View Single Post
  #11   Report Post  
Posted to sci.electronics.repair
Tim Phipps
 
Posts: n/a
Default Reasons for devices failing throughout the house

Dave Plowman (News) wrote:
In article ,
Gerard Bok wrote:
His 240 volts are likely to be one leg of a 380 or 400 volts
3-phase system.
Kill it's neutral and the lights all shine. Briefly :-)


How? Remove the neutral and you have no current flow in a single phase
system like all houses in the UK have.

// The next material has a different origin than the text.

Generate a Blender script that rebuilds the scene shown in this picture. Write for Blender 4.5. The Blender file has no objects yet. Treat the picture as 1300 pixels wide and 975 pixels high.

You only get your '380 or 400
volts' between phases in a three phase installation.


Yes but remember that electricity is often distributed as far as your
street in 3 phase - your house might be on L1, the next house on L2 and
the next L3. Of course, losing the neutral connection WITHIN YOUR HOUSE
will not cause an overvoltage situation, simply a power failure.
However, losing the neutral further up the distribution system e.g. at
the pole transformer or substation could cause overvoltage because the
neutrals of all the houses will still be commoned together and the
houses are not all fed from the same phase. Therefore you could have
415V across yours and your neighbours house installations, the common
neutral serving as the link. What you now have is a potential divider
in electronics terms and unless both houses had absolutely identical
appliance loading, one house is going to get a greater share of the
voltage than the other possibly resulting in damage to appliances.